What you described is exactly my workflow with the exception of the WB on LCC. You seem to be correcting annually, where I corrected in "Auto". Will give this a shot.

The IQ180 is likely exacerbating this more when compared to the P20.

It is sounding like I just need to live with this. Maybe WB card on every shot is the idiot proof way to go after all, albeit more work.
 
For the WB issue I use the eye dropper tool to select a neutral point in both frames after LCC correction.

For the centerfolding (tiling) issue I switched from the IQ260 to the IQ250.
 

weinlamm

Member
Thanks Christian.

What you described is exactly my workflow with the exception of the WB on LCC. You seem to be correcting annually, where I corrected in "Auto". Will give this a shot.

The IQ180 is likely exacerbating this more when compared to the P20.

It is sounding like I just need to live with this. Maybe WB card on every shot is the idiot proof way to go after all, albeit more work.
Have you tried to make your LCC several times? And several times a white balance?

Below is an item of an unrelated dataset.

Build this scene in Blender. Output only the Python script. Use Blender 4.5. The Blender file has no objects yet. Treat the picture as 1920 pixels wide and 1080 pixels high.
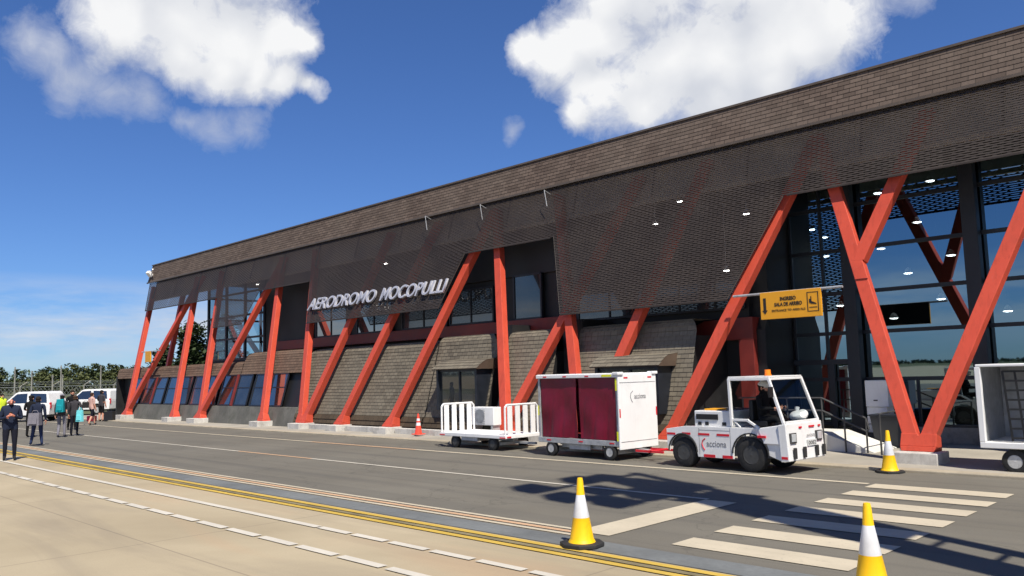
import bpy, bmesh, math, random
from mathutils import Vector, Matrix, Euler
R = math.radians
rng = random.Random(7)
sc = bpy.context.scene
COL = sc.collection

# ------------------------------------------------------------------ materials
def srgb(r, g, b):
    f = lambda c: (c/255/12.92) if c/255 <= 0.04045 else ((c/255+0.055)/1.055)**2.4
    return (f(r), f(g), f(b))

def newmat(name):
    m = bpy.data.materials.new(name); m.use_nodes = True
    nt = m.node_tree; nt.nodes.clear()
    out = nt.nodes.new('ShaderNodeOutputMaterial')
    return m, nt, out

def N(nt, typ, **kw):
    n = nt.nodes.new(typ)
    for k, v in kw.items():
        if k.startswith('i_'):
            key = k[2:]
            n.inputs[int(key) if key.isdigit() else key].default_value = v
        else: setattr(n, k, v)
    return n

def c4(c): return (c[0], c[1], c[2], 1)

def mixc(nt, fac, a, b, blend='MIX'):
    n = nt.nodes.new('ShaderNodeMix'); n.data_type = 'RGBA'; n.blend_type = blend
    for sock, val in ((n.inputs[0], fac), (n.inputs[6], a), (n.inputs[7], b)):
        if hasattr(val, 'is_linked'): nt.links.new(val, sock)
        elif isinstance(val, (int, float)): sock.default_value = val
        else: sock.default_value = c4(val)
    return n.outputs[2]

def noise(nt, vec, scale, detail=4, rough=.55, dist=0.0):
    n = N(nt, 'ShaderNodeTexNoise'); n.inputs['Scale'].default_value = scale
    n.inputs['Detail'].default_value = detail; n.inputs['Roughness'].default_value = rough
    n.inputs['Distortion'].default_value = dist
    if vec is not None: nt.links.new(vec, n.inputs['Vector'])
    return n.outputs['Fac']

def ramp(nt, val, lo, hi, a=0.0, b=1.0):
    n = N(nt, 'ShaderNodeMapRange', clamp=True)
    nt.links.new(val, n.inputs[0])
    n.inputs[1].default_value = lo; n.inputs[2].default_value = hi
    n.inputs[3].default_value = a; n.inputs[4].default_value = b
    return n.outputs[0]

def obvec(nt, scale=(1, 1, 1), kind='Object'):
    t = N(nt, 'ShaderNodeTexCoord'); mp = N(nt, 'ShaderNodeMapping')
    mp.inputs['Scale'].default_value = scale
    nt.links.new(t.outputs[kind], mp.inputs['Vector'])
    return mp.outputs['Vector']

def bump(nt, h, strength, dist=0.02):
    b = N(nt, 'ShaderNodeBump'); b.inputs['Strength'].default_value = strength
    b.inputs['Distance'].default_value = dist
    nt.links.new(h, b.inputs['Height']); return b.outputs['Normal']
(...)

I had some faults, too, before I had found my way in the software. Don't know why - but from one day it worked nearly perfect. And now I have a list of different 'ready sets' I can use.
 

jagsiva

Active member
Have you tried to make your LCC several times? And several times a white balance?

I had some faults, too, before I had found my way in the software. Don't know why - but from one day it worked nearly perfect. And now I have a list of different 'ready sets' I can use.
No I have not. But the in-camera WB does get fooled sometimes.
 

jagsiva

Active member
For the WB issue I use the eye dropper tool to select a neutral point in both frames after LCC correction./QUOTE]

this would work assuming you have a neutral point in the frame. From a technical standpoint, however, this is no different from sampling off a grey card shot.

or the centerfolding (tiling) issue I switched from the IQ260 to the IQ250.
I don't think I'd be shifting the IQ250 by 30mm :)
 

jagsiva

Active member
:confused:

You mean you have differences in your pictures even if you had fixed the WB? Ok. Perhaps this is the cause for your problems?
Sorry, I may have mis-stated that. When I have the camera set to daylight, I do sometimes get a very bluish temp. I have not seen this if I set a custom temp.
 

Paul2660

Well-known member
If you shift the 40mm to much past 15mm on a full frame you hit the hard image circle indicator. This makes a shift much past 18mm pretty worthless due to the indicator which creates a hard solid vignette. You should see it on the crop sensor of the IQ250 well before 30mm.

Paul
 

jagsiva

Active member
If you shift the 40mm to much past 15mm on a full frame you hit the hard image circle indicator. This makes a shift much past 18mm pretty worthless due to the indicator which creates a hard solid vignette. You should see it on the crop sensor of the IQ250 well before 30mm.

Paul
Paul, I find that with the IQ180, 90mm IC (32HR, 40HR) allows me +/- 12mm, with another 3mm if I want to push it, on one axis.

120mm IC (60XL, 90 HRSW) give me a safe +/- 25mm on one axis and another 5 more if I push it.

The SK120ASPH with 150mm IC goes all the way to max movements I have with a RotaSlide, so about +/- 40mm.

With tilt, everything gets reduced a little. The 70mm IC lenses (23/28) give very little, but still fine for tilt.